Diversification et rendement

Autre principe d’un bon processus d’investissement : la diversification efficace.

«Lorsque nous parlons de diversification, les investisseurs pensent à la gestion du risque et négligent l’impact de la diversification sur l’accroissement du rendement composé du portefeuille à long terme. Nous pourrions démontrer que les rendements que certains gestionnaires attribuent à l’expertise de gestion sont parfois le résultat d’un processus de diversification.»

Toutefois, pour y parvenir, avertit Jaques Lussier, il faut procéder à une diversification authentique.

«Par exemple, les gens croient qu’un portefeuille réparti à 50-50 entre des obligations et des actions leur assure une bonne répartition de risque, mais le risque réside à 85 % dans les actions.»

Une vraie distribution répartit statistiquement le risque entre des catégories d’actifs qui ont de faibles corrélations entre elles : obligations et actions, bien sûr, mais aussi produits de base et devises.

Quelle est la valeur de ces principes pour l’investisseur ?

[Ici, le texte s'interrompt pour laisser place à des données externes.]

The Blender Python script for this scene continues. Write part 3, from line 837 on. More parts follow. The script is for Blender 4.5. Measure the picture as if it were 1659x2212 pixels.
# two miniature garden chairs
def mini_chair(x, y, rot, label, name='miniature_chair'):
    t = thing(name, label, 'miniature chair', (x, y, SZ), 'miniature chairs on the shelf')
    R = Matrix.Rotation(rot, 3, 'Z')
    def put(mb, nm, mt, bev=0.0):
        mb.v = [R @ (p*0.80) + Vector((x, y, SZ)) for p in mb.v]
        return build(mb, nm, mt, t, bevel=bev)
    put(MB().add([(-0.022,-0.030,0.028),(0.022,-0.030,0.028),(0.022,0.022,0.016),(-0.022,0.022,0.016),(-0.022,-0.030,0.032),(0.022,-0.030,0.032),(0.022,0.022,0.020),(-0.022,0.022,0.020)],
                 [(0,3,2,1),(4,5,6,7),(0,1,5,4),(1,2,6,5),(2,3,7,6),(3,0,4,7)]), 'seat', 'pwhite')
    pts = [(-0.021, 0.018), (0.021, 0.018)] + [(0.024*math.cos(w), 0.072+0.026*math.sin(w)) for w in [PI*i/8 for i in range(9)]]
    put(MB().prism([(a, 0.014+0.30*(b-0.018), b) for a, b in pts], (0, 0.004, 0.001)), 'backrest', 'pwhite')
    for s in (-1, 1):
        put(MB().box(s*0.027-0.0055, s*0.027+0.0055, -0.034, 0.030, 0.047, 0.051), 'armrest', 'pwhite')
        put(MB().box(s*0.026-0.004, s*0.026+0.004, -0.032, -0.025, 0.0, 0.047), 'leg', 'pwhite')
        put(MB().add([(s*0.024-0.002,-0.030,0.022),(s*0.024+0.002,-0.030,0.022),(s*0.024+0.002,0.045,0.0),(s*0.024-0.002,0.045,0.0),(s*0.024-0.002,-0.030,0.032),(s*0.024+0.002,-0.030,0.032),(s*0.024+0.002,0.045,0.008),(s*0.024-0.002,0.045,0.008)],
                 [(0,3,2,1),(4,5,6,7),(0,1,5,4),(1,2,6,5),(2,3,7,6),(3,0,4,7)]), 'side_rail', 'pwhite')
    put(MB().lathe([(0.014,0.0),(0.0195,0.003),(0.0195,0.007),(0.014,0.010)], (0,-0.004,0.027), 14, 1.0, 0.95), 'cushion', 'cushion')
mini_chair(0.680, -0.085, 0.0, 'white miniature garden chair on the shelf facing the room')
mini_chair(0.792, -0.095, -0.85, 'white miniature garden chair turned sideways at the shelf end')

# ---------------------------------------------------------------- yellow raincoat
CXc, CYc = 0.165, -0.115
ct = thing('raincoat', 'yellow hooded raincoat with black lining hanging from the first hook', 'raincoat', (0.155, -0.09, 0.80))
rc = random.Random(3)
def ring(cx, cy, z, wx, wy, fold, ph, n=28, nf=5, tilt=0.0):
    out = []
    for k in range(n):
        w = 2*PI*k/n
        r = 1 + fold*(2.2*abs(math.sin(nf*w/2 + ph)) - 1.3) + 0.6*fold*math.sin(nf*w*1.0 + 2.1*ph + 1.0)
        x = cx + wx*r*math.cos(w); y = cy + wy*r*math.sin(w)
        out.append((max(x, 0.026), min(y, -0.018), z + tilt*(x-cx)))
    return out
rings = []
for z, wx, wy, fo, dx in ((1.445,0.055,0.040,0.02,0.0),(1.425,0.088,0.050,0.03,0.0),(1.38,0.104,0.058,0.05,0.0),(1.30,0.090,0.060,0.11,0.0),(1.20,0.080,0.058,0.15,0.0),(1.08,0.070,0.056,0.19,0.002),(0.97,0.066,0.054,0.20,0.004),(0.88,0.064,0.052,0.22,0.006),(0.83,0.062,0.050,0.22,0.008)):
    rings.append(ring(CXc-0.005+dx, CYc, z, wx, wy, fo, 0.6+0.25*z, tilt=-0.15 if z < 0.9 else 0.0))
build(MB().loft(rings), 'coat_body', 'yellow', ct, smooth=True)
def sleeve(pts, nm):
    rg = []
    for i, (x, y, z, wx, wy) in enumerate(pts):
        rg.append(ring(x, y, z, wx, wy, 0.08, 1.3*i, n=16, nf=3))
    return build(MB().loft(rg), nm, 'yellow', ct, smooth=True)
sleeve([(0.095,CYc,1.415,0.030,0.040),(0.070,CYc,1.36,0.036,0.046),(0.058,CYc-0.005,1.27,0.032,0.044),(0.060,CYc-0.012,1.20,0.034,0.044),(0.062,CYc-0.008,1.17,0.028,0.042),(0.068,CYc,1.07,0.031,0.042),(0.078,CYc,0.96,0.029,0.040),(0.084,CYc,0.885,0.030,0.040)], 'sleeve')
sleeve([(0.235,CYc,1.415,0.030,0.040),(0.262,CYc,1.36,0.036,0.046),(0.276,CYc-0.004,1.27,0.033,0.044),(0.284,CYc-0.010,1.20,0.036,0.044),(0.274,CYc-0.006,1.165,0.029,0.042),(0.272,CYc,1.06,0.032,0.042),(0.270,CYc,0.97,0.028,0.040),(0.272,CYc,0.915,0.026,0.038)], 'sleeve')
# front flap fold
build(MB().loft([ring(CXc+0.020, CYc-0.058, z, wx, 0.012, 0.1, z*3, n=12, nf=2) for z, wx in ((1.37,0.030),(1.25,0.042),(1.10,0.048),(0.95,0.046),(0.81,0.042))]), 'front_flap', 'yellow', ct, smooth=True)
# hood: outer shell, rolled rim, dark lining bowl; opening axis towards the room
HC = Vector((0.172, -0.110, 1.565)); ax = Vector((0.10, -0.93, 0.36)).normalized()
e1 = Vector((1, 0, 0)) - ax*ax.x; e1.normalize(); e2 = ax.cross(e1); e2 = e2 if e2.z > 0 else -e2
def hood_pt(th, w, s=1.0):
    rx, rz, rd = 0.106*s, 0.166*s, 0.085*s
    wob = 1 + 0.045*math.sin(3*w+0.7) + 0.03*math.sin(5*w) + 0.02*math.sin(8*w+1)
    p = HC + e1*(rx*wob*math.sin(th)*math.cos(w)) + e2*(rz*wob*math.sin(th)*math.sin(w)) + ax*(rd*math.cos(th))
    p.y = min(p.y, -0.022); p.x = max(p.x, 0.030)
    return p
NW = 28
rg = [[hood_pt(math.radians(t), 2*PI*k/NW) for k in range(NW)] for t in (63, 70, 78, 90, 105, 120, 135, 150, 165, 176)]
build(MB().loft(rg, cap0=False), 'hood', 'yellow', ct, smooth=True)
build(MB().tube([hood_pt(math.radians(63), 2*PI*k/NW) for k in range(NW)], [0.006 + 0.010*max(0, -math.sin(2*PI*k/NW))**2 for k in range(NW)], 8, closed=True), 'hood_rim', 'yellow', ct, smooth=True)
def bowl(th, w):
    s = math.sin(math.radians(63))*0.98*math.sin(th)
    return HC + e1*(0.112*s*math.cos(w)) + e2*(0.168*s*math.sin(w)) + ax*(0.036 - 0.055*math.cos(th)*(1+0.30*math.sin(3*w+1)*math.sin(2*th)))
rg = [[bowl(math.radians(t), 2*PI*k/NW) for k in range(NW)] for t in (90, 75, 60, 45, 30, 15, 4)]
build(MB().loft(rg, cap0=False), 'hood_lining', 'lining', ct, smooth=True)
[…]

«Je pense que c’est un livre merveilleux, un grand livre», juge Paul Fahey, vice-président, investissement chez NAV CANADA, à Ottawa.

«Jacques Lussier remet en question les fondements de la gestion de portefeuille et structure son argument d’une façon très convaincante. Il propose une avenue peu coûteuse. On peut réaliser ces stratégies pour quelques points de base seulement et créer un portefeuille très efficace.»

Bruce Grantier, gestionnaire de portefeuille à la retraite de Banque Scotia, n’en pense pas moins et a rédigé une évaluation du livre de Jacques Lussier pour le Journal of Management Investment, de Toronto.

Cependant, Bruce Grantier n’est pas d’accord avec l’idée de minimiser l’apport du talent, comme le fait Jacques Lussier.

«Le talent aide beaucoup, dit-il. Un gestionnaire comme Eric Sprott fait preuve de capacités d’analyse supérieures, et cela l’aide à dégager des situations en Bourse que personne d’autre ne repère.»

Néanmoins, le livre de Jacques Lussier obtient son adhésion.

«Je pense, dit-il, que le livre fournit le contenu, l’approche et le processus pour bâtir des portefeuilles surperformants.»